Business / Newsmakers

Chinese rank among world's wealthiest 62

By EMMA GONZALEZ (China Daily) Updated: 2016-01-19 02:59

The wealthiest 62 people now own as much as half the world's population of about 3.5 billion people does, as the gap between rich and poor continues to widen rapidly, according to a report by the international charity Oxfam.

Although half of these super-rich individuals come from the United States, the list features five investors from the Chinese mainland and three tycoons from Hong Kong.

On the mainland, technology investors Robin Li, founder of search engine Baidu; Ma Huateng, also known as Pony Ma, the chief of Tencent Holdings; and Jack Ma, the founder of the online shopping platform Alibaba, are included among the world's richest, reflecting the growing importance of Internet-related businesses in China.

Wang Jianlin, chairman of Chinese real estate and entertainment conglomerate Wanda Group, and Li Hejun, chairman of energy corporation the Hanergy Group, are also holders of the world's largest fortunes.

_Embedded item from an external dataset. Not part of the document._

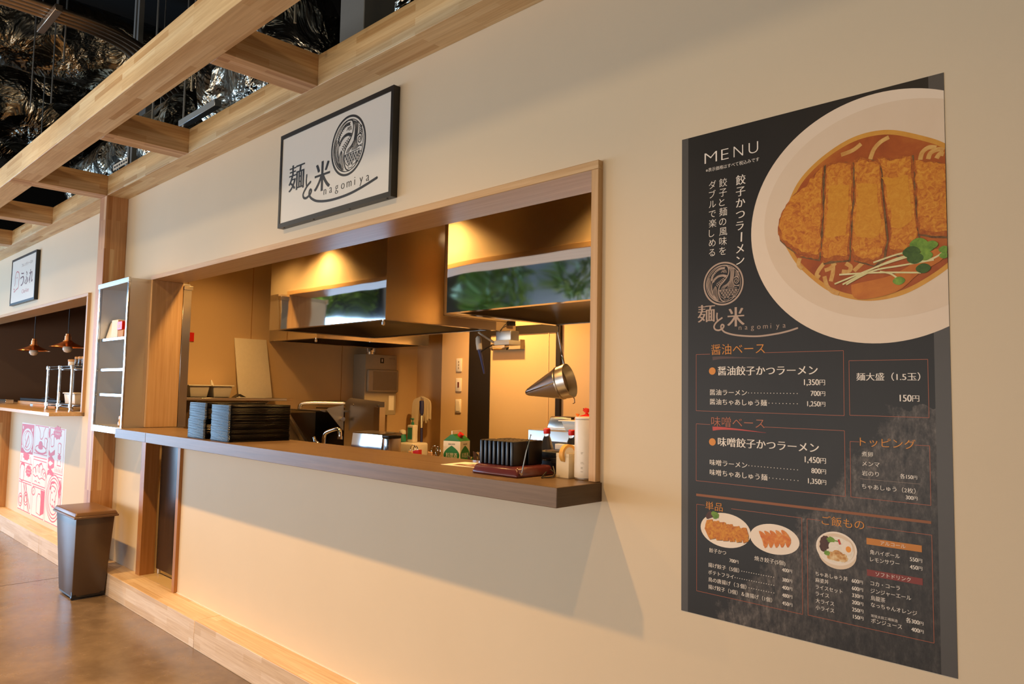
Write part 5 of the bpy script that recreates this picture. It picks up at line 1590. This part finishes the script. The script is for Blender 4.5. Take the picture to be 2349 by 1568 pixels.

In Hong Kong, business tycoon Li Ka-shing and property moguls Lee Shau Kee and the Kwok brothers, Thomas and Raymond, feature on the list.

The report, named "An Economy for the 1 percent" also mentions 17 billionaires from Europe, while the remainder come from countries including Brazil, Mexico, Japan and Saudi Arabia.

The wealth of the richest 62 people has risen by more than half a trillion US dollars to $1.76 trillion, an increase of 44 percent since 2010, Oxfam says in the report, released ahead of the World Economic Forum's annual meeting in Davos, Switzerland.

In comparison, the wealth of the poorest has fallen by $1 trillion since 2010, a drop of 41 per cent.

Winnie Byanima, Oxfam International's executive director, said, "The richest can no longer pretend that their wealth benefits everyone — their extreme wealth in fact shows an ailing global economy.

"The recent explosion in the wealth of the super-rich has come at the expense of the majority and particularly the poorest people."

Oxfam has called for action to be taken against tax havens to tackle inequality. It is also asking for governments to invest in healthcare, schools and other vital public services.

It said that ensuring governments collect the taxes that are owed by companies and rich individuals will be vital if world leaders are to meet their goal to eliminate extreme poverty by 2030.

Chan May Ling, international program director at Oxfam Hong Kong, said: "I believe that the Chinese government has implemented appropriate tax reform. ... The key issue is that the new Chinese rich and the middle-class can help to contribute to poverty alleviation work by paying appropriate taxes."

Despite the widening wealth gap globally, the number of people living in extreme poverty has fallen by 650 million since 1981, even though the global population grew by 2 billion during this time, according to the Organization for Economic Cooperation and Development.

Much of this change has been affected by the rise of China, which alone accounted for half a billion people moving out of extreme poverty, the OECD said.

Chan said: "China is a unique case. No other country has lifted so many people out of poverty in such a short period of time.

"Therefore, the challenge is to implement a sustainable economic model that includes the participation of the poorest sections of the population in economic development and prosperity."